Callan has been the public face of Lehman Brothers since being promoted to the CFO position in December, defending the firm’s performance to analysts and investors.

Gregory will be replaced by Herbert McDade III, 48, who has led Lehman’s equities division since 2005. Ian Lowitt, 44, who has been the firm’s co-chief administrative officer for the past two years, is to succeed Callan and will join Lehman’s executive committee. Callan will join the firm’s investment-banking division in a senior capacity.

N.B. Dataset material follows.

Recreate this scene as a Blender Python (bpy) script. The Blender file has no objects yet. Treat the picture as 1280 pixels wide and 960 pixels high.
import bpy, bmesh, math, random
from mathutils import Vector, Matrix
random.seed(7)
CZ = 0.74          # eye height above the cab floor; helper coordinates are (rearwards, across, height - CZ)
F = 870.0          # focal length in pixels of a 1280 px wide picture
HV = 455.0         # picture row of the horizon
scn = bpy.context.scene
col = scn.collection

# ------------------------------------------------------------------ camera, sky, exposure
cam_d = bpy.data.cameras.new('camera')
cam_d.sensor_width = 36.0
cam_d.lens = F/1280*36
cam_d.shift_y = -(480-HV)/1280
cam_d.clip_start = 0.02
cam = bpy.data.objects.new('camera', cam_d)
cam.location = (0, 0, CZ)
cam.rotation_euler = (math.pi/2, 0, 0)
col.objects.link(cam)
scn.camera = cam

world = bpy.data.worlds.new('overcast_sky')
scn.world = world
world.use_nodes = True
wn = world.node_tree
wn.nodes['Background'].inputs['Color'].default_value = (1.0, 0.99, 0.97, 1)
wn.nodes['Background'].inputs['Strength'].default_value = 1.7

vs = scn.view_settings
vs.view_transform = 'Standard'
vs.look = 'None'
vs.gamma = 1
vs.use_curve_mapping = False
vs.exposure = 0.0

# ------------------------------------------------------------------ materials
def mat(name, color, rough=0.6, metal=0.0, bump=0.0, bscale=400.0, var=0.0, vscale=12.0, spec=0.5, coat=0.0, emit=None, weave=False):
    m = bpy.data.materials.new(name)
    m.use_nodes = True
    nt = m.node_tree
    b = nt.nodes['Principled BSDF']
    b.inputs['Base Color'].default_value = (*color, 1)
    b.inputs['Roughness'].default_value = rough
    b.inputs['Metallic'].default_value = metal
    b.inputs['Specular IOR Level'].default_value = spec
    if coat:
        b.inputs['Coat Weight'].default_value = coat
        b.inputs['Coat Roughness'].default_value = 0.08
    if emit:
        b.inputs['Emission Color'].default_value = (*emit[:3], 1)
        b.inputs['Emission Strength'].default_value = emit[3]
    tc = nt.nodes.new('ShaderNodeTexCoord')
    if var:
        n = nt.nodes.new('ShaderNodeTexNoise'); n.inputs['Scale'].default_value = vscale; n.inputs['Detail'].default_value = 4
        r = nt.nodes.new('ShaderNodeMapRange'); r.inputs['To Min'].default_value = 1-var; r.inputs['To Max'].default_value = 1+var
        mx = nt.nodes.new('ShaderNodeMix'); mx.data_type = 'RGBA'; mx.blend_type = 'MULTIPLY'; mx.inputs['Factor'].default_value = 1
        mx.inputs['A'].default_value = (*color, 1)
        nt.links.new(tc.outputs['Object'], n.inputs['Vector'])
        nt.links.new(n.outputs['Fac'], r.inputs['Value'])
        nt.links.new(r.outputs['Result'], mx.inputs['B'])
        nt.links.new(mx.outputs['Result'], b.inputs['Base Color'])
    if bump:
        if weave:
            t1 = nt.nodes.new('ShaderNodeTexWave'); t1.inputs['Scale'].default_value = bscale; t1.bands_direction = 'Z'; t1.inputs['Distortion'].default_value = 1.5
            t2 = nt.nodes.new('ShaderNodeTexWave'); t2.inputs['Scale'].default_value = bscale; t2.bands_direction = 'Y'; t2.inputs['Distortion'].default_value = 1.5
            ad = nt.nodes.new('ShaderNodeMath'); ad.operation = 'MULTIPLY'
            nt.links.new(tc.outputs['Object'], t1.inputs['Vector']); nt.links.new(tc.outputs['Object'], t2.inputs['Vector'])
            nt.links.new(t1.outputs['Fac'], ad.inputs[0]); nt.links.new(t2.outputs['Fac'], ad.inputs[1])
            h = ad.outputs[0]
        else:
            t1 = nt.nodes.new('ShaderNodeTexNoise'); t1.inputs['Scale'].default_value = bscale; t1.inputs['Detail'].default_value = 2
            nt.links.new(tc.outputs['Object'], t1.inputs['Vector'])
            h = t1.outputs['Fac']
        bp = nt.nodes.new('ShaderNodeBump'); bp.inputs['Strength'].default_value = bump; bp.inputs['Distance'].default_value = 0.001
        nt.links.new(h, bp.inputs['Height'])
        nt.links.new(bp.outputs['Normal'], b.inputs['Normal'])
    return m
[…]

The changes are effective immediately.

Lehman’s Chief Executive Richard Fuld Jr. said in a statement that “this has been one of the most difficult decisions either of us has ever had to make.”

“Joe has been my partner for over 30 years and has been a driving force behind who we are today and what we have achieved,” he said.

But Fuld said McDade, who also served as the global head of fixed income and debt capital markets in the investment-banking division since joining the firm in 1983, was the right person for the job now.

“His experience in both fixed income and equities capital markets will benefit the firm, especially during these challenging times,” Fuld said.

Lehman’s shares have suffered the steepest losses among the Wall Street investment banks this year — down more than 60 percent — amid questions about the firm’s leverage, or borrowing levels, and the values it has put on mortgages and other assets.

On Monday, Lehman announced it was raising $6 billion in capital to shore up its books, but the stock has continued its downward spiral as credit-rating agencies and analysts cut the firm’s rating.

Bill Smith, chief executive of Smith Asset Management, said Thursday morning that the firm had no choice but to make the management moves. In making the changes, Lehman joins other Wall Street firms that have announced management shake-ups amid multibillion dollar losses in the credit crunch.

“Shareholders in the investment community completely lost confidence,” said Smith, who said he sold his Lehman shares this week because of a lack of confidence in management.

“Basically everything that’s come out of her [Callan’s] mouth in the last six months have been dead wrong — the fact that literally until Monday they were saying they didn’t need to raise capital, but they keep doing it. There was a disconnect.”